WHAT YOU WILL DO – From the listing below, copy every line with the word "under".

Records:
::::::::
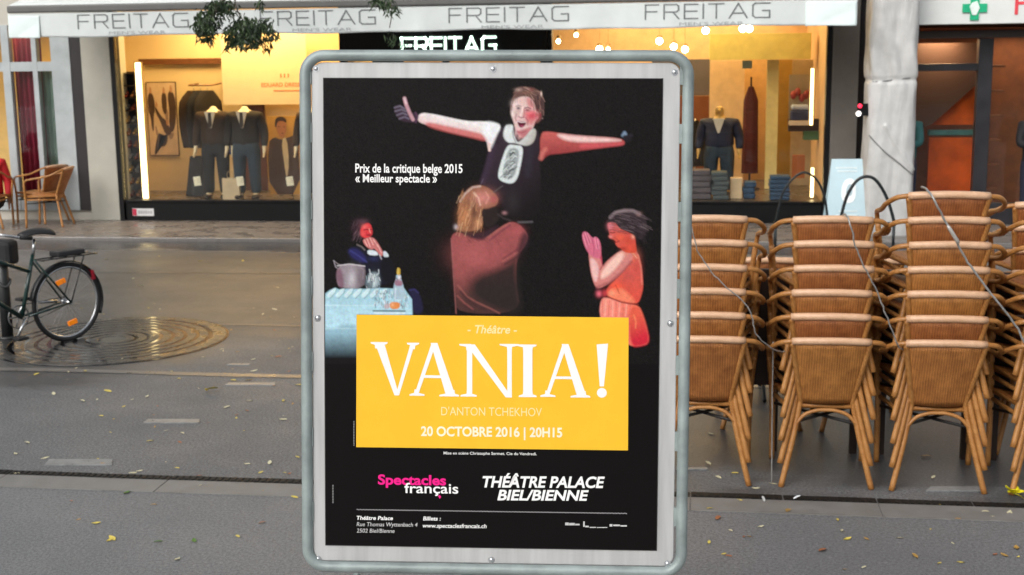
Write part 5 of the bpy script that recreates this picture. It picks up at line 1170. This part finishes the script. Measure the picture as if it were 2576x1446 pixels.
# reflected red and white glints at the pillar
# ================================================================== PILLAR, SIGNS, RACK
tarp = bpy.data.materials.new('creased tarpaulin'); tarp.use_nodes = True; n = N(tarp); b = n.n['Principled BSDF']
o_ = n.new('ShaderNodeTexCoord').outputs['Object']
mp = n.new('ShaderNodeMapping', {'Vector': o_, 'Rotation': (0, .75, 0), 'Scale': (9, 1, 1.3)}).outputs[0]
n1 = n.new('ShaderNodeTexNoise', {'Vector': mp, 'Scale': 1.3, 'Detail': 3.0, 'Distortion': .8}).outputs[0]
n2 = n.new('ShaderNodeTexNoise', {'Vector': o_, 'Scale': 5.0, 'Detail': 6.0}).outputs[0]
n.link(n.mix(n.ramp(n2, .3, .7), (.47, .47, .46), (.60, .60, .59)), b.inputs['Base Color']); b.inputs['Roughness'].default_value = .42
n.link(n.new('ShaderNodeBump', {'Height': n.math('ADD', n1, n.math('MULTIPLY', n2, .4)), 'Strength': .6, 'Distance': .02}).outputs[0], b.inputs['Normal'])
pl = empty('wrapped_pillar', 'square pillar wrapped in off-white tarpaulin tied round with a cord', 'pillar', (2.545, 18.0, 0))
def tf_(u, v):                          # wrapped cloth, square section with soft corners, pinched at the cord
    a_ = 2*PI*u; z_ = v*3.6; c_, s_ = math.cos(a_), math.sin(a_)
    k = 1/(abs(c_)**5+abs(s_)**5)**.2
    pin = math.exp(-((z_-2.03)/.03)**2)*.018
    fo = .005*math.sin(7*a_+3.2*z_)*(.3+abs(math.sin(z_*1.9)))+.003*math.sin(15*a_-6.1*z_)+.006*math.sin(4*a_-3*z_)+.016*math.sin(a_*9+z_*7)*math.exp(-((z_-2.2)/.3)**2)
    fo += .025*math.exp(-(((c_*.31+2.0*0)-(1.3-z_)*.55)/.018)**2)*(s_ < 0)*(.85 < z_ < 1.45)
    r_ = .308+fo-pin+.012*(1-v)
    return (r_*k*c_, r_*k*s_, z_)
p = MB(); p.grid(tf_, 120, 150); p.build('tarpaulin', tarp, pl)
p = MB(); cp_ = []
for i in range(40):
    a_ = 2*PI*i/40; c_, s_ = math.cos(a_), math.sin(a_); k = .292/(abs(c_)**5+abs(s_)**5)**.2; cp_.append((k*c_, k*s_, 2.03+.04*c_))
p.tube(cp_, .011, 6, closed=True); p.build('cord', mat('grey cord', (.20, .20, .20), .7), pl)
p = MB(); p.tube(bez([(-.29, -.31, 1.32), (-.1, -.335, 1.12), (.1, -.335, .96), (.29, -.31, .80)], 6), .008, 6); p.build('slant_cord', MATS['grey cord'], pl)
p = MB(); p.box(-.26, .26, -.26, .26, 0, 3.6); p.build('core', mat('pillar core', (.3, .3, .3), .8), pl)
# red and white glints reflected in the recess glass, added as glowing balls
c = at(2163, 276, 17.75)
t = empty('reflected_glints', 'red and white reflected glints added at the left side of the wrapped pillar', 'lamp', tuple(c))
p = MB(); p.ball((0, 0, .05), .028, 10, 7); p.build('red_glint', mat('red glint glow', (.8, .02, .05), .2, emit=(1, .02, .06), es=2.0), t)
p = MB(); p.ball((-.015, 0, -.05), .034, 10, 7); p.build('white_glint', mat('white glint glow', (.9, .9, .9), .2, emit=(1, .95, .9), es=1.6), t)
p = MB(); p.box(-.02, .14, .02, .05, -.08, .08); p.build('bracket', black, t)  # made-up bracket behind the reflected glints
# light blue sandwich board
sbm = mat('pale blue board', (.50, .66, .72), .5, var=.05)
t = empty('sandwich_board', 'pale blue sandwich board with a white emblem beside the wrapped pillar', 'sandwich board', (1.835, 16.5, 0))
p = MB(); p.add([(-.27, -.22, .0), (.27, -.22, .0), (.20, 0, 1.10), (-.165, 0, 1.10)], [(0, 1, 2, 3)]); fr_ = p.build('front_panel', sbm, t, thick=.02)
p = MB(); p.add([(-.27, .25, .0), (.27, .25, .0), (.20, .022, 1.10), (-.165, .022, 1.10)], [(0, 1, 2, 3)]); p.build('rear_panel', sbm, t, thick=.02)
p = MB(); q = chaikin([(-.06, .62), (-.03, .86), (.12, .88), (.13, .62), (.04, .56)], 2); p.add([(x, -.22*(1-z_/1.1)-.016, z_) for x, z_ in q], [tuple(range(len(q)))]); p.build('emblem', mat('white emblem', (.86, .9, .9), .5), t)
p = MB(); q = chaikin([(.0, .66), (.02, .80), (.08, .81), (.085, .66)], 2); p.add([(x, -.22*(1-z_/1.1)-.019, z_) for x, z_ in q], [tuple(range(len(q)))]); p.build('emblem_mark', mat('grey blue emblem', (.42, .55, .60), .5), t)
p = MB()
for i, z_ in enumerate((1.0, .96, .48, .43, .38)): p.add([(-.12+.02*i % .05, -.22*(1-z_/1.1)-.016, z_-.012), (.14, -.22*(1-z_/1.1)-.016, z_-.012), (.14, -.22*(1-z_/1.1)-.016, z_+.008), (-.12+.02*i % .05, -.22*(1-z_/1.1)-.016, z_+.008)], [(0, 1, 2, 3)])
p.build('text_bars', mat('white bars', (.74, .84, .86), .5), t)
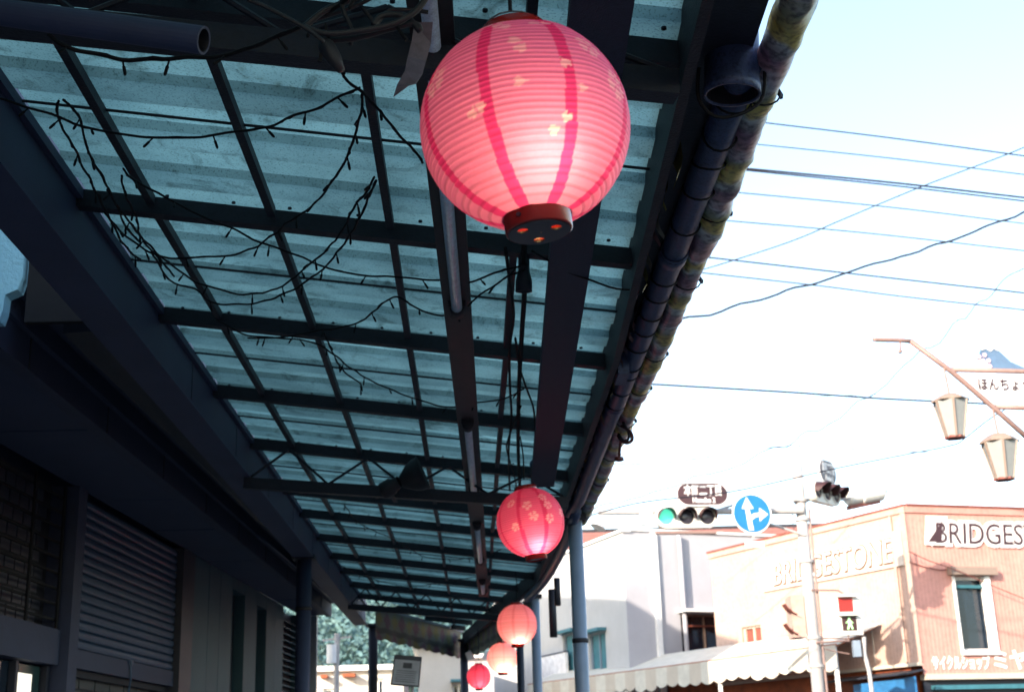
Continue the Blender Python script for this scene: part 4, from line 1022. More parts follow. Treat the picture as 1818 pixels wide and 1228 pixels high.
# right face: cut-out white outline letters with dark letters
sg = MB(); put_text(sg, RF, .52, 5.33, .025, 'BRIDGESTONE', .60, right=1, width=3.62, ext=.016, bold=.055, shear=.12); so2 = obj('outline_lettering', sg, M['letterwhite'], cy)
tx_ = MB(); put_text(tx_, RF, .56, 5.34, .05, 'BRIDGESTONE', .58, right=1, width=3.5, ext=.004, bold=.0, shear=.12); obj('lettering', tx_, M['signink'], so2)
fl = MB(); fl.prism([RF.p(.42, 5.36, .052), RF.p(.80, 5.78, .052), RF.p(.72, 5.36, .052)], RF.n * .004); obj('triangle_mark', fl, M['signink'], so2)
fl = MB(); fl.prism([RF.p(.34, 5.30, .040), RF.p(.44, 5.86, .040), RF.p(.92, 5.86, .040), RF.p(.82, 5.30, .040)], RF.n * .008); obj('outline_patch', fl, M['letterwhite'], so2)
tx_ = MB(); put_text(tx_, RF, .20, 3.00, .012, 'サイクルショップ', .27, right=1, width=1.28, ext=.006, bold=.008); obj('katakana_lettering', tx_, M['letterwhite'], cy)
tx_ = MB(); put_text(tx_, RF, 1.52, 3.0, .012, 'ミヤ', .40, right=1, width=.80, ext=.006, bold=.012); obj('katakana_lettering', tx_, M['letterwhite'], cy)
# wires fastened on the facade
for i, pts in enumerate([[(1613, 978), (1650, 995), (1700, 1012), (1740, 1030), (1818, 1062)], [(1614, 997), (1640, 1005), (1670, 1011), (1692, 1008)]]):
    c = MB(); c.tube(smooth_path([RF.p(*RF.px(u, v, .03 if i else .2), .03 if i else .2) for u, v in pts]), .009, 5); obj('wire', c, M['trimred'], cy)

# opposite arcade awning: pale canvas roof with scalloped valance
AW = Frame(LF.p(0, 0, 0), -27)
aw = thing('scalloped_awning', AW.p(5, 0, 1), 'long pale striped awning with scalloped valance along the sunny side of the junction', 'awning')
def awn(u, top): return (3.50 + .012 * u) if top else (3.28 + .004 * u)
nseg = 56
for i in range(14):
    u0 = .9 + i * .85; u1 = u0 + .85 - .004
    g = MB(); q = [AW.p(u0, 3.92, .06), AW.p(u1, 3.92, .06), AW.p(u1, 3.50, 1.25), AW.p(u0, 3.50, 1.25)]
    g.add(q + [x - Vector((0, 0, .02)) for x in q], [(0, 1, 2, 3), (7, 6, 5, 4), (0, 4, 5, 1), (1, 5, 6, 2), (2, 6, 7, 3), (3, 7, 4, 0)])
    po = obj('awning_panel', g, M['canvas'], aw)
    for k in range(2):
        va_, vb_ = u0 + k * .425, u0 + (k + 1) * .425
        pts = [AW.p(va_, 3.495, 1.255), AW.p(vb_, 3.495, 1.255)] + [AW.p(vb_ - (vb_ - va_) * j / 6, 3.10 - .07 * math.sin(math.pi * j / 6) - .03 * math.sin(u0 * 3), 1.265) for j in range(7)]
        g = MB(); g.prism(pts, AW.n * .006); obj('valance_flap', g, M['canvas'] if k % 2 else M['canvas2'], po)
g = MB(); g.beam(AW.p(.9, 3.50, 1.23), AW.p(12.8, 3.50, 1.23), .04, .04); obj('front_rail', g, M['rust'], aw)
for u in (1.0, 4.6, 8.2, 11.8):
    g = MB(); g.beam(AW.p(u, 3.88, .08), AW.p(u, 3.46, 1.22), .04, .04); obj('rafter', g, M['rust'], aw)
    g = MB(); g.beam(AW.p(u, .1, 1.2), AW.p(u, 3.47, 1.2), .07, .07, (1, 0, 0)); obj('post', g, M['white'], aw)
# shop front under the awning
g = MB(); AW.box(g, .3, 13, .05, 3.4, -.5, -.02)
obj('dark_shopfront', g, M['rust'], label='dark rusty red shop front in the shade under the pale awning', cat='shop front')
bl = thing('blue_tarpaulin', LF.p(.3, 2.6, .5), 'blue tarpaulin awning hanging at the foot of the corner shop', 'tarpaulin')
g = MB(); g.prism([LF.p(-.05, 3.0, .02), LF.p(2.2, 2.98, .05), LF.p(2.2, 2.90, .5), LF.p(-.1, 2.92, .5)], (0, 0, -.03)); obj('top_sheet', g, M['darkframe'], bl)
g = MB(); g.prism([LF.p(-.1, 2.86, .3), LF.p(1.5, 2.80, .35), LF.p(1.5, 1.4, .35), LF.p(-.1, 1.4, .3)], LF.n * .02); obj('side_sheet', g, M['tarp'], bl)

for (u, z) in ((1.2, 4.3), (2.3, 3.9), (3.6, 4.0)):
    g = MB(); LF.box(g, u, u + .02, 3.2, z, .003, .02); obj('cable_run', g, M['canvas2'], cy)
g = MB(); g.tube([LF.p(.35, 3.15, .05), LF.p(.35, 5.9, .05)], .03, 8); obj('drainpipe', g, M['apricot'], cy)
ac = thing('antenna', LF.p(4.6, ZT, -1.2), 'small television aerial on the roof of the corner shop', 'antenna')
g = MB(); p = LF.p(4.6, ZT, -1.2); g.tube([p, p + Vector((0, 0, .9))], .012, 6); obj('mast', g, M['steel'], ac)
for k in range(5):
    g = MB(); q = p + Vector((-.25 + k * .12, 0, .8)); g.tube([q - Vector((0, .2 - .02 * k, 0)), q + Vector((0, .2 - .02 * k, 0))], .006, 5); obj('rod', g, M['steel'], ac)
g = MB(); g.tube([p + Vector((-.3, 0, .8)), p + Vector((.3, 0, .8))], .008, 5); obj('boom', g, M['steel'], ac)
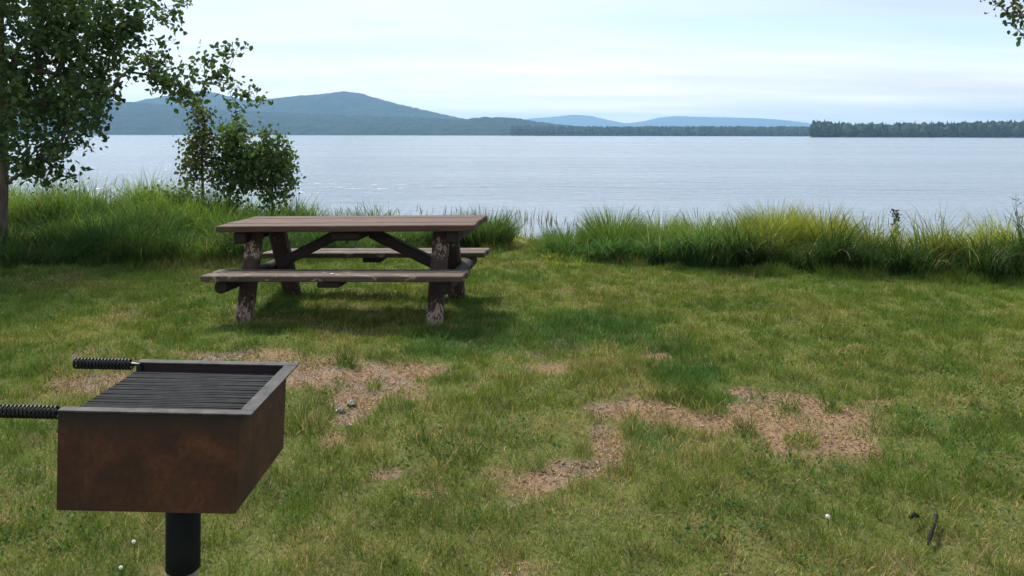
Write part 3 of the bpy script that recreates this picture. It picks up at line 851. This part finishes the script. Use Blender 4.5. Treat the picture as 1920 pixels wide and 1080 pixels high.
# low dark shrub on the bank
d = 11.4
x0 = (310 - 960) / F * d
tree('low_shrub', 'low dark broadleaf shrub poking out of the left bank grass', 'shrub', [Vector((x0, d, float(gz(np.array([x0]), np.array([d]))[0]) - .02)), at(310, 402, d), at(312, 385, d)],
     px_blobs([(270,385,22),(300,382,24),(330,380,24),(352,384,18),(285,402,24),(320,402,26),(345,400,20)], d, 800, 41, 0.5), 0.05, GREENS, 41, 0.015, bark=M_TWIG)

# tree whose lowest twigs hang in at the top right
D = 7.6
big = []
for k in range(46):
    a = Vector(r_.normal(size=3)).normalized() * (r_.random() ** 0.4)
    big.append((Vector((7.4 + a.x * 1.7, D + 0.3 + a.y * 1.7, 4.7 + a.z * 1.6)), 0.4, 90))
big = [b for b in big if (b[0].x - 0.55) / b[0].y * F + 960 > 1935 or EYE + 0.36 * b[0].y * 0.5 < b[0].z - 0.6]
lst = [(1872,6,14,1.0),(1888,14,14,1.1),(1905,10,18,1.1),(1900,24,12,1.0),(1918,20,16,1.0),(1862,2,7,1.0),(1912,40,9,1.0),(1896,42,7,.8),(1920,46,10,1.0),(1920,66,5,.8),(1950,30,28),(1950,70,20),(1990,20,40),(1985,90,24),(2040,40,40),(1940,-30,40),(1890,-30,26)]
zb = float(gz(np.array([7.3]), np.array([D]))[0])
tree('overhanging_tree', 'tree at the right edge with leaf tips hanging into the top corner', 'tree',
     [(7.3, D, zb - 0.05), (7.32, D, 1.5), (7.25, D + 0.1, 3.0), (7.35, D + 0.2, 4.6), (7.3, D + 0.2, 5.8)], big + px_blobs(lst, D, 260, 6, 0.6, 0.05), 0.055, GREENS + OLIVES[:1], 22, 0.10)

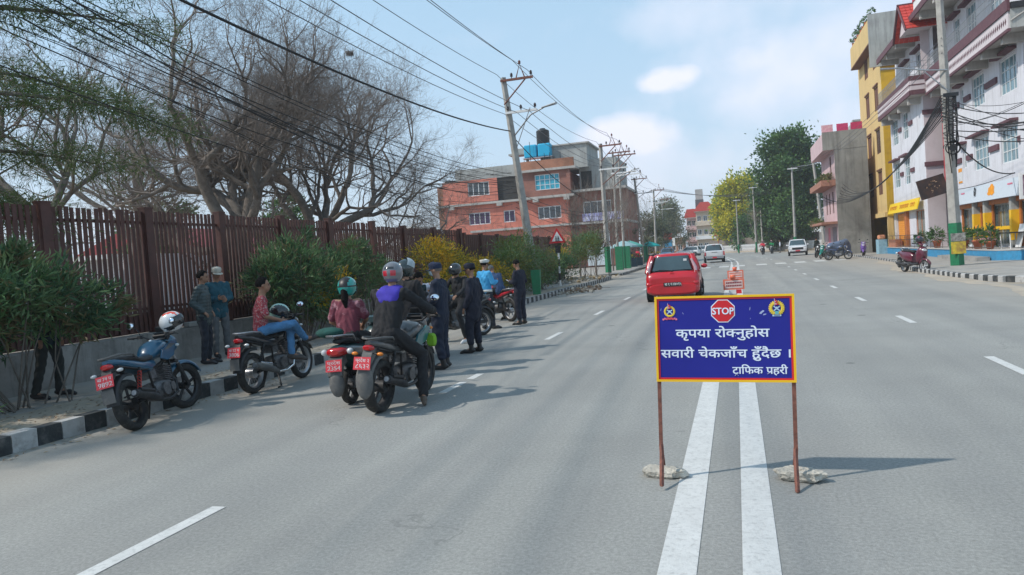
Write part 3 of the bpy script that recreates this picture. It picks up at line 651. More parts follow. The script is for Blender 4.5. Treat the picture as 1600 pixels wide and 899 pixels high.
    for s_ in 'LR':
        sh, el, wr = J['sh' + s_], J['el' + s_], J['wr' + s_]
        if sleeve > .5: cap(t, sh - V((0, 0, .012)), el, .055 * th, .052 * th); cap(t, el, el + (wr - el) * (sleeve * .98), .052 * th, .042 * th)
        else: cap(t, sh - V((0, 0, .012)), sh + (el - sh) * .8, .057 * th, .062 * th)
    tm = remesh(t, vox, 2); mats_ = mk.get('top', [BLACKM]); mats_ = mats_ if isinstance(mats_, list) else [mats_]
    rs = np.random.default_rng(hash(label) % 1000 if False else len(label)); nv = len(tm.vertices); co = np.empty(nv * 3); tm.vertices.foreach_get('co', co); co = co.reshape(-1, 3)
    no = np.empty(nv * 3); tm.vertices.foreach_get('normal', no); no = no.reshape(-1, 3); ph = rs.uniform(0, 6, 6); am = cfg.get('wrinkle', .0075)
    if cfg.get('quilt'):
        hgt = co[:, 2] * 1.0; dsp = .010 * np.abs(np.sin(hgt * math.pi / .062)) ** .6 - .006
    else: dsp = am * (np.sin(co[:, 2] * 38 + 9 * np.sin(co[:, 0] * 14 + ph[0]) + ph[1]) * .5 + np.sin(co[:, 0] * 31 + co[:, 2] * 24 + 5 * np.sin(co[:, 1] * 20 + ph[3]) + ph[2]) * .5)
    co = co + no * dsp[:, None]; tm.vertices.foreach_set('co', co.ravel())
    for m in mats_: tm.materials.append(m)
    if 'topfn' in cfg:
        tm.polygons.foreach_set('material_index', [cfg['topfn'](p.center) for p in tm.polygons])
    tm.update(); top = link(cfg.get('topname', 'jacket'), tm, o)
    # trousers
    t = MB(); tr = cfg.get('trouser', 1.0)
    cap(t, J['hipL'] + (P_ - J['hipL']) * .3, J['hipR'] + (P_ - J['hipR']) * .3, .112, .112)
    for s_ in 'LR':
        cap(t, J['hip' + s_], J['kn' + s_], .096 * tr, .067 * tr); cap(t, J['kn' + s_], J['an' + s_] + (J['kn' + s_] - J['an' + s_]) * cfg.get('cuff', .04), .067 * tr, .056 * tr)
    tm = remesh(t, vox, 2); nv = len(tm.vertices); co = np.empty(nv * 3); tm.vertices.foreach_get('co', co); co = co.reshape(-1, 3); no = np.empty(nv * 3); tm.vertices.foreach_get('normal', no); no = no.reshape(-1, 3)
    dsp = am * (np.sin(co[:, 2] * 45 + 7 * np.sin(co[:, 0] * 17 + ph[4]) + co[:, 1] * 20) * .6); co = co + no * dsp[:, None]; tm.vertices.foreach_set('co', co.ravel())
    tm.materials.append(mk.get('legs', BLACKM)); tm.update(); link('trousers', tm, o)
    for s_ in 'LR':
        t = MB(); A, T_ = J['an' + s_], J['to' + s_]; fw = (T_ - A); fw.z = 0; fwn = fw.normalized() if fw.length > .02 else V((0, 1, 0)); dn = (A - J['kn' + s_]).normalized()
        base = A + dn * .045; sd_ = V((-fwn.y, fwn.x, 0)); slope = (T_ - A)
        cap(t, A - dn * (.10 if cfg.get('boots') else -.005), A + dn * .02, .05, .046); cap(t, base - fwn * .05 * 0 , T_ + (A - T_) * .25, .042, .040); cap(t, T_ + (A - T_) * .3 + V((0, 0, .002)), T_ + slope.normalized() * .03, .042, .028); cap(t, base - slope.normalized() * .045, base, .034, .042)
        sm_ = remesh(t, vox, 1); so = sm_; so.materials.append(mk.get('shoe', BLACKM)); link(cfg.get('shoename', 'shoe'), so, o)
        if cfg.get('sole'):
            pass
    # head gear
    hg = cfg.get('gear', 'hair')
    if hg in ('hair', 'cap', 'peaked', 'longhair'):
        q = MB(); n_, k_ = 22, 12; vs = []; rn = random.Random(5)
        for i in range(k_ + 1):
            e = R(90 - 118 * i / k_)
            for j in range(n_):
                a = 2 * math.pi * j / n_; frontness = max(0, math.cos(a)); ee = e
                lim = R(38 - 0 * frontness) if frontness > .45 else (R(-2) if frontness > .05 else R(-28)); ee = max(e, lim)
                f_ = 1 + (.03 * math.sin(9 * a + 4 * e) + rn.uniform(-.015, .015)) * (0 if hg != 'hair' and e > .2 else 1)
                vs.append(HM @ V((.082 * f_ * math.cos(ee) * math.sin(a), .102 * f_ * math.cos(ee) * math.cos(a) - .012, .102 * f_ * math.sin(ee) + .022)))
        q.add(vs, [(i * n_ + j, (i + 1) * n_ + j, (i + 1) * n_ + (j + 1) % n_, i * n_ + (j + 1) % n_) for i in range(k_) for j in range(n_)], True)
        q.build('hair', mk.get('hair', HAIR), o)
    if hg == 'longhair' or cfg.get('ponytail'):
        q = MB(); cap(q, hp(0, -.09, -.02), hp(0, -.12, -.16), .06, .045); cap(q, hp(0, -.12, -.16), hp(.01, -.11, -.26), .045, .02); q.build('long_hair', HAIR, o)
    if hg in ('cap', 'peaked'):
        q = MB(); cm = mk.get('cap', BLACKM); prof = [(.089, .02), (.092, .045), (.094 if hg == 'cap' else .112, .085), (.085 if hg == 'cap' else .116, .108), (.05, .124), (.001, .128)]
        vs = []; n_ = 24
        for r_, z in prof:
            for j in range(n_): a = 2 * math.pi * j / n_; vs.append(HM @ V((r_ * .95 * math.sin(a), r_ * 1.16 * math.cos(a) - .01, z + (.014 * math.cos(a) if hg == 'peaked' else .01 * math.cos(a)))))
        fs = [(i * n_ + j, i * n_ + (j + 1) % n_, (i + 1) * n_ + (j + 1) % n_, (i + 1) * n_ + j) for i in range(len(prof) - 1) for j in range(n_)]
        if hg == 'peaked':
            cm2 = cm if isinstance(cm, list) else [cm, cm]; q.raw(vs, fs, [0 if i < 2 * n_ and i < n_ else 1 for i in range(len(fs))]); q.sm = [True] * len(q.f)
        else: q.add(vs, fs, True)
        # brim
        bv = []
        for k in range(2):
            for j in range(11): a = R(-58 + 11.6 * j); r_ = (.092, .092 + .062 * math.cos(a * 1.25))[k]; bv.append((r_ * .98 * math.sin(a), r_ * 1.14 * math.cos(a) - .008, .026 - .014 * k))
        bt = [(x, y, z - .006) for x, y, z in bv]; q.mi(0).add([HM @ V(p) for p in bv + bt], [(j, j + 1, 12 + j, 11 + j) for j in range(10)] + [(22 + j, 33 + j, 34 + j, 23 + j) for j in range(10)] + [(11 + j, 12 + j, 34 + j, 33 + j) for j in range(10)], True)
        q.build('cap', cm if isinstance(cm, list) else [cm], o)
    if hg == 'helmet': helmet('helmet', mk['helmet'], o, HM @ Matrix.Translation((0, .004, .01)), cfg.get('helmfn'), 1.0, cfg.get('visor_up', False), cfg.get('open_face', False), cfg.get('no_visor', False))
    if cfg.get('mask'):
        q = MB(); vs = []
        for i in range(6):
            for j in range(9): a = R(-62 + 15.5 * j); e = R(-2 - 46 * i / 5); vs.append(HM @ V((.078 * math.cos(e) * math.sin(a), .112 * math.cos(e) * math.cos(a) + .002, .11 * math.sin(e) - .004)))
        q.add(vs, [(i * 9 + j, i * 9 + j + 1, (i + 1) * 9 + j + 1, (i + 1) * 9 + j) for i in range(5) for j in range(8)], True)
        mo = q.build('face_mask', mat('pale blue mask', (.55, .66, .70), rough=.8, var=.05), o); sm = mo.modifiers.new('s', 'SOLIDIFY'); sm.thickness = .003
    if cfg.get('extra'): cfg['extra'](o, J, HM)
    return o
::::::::
ANSWER TO THIS TASK –
# shop front under the awning
obj('dark_shopfront', g, M['rust'], label='dark rusty red shop front in the shade under the pale awning', cat='shop front')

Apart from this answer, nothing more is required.